A chance meeting

Sydney Trip report June 2011

After leaving Wagga Wagga on the first day of our journey home we headed into the setting sun towards Narrandera where we had a cabin booked in the caravan park. Before it became too dark to see any birds I added a few interesting species to my trip list for the day. Just out of Wagga Wagga I saw a Great Egret feeding in a road side paddock. Several flocks of Galahs flew across the road in front of the car and Australian Magpies still scratched around on the ground looking for a tasty morsel for supper.Now and then I’d see an Australian Raven fly across our path.

One of the real delights of this stretch of road was seeing several small flocks of Apostlebirds feeding on the roadside. For some reason we hadn’t seen many on this trip.
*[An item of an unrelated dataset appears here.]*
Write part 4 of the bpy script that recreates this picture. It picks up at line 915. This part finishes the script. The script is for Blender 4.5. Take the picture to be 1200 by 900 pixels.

Just on sunset we were approaching a fruit fly exclusion zone. Some parts of Australia have the dreaded fruit fly which destroys some of our finest fruit crops. For many years parts of Victoria and most of South Australia have successfully kept this pest out, and the fruit fly exclusion zones are designed to ensure that continues. As we approached the zone we started eating the little fruit we still had left on board. We decided to be good citizens and stop at the drop off point, a large bin on the roadside where travellers must deposit uneaten fruit. If people continue on with fruit on board and they are subject to a random check, there are severe fines in store.

As we pulled up to the deposit bin, two other cars were there, the occupants standing around chatting – and eating the last of their fruit. As we stopped we recognised the occupants of one of the cars – our local mayor, one of our councillors and their wives. The occupants of the other car were also from our home town.

What are the odds of that happening? Three cars, each independently coming from a different starting point and all stopping at the same spot at the same time with the same purpose and all occupants coming from the same town and all knowing each other. Bizarre.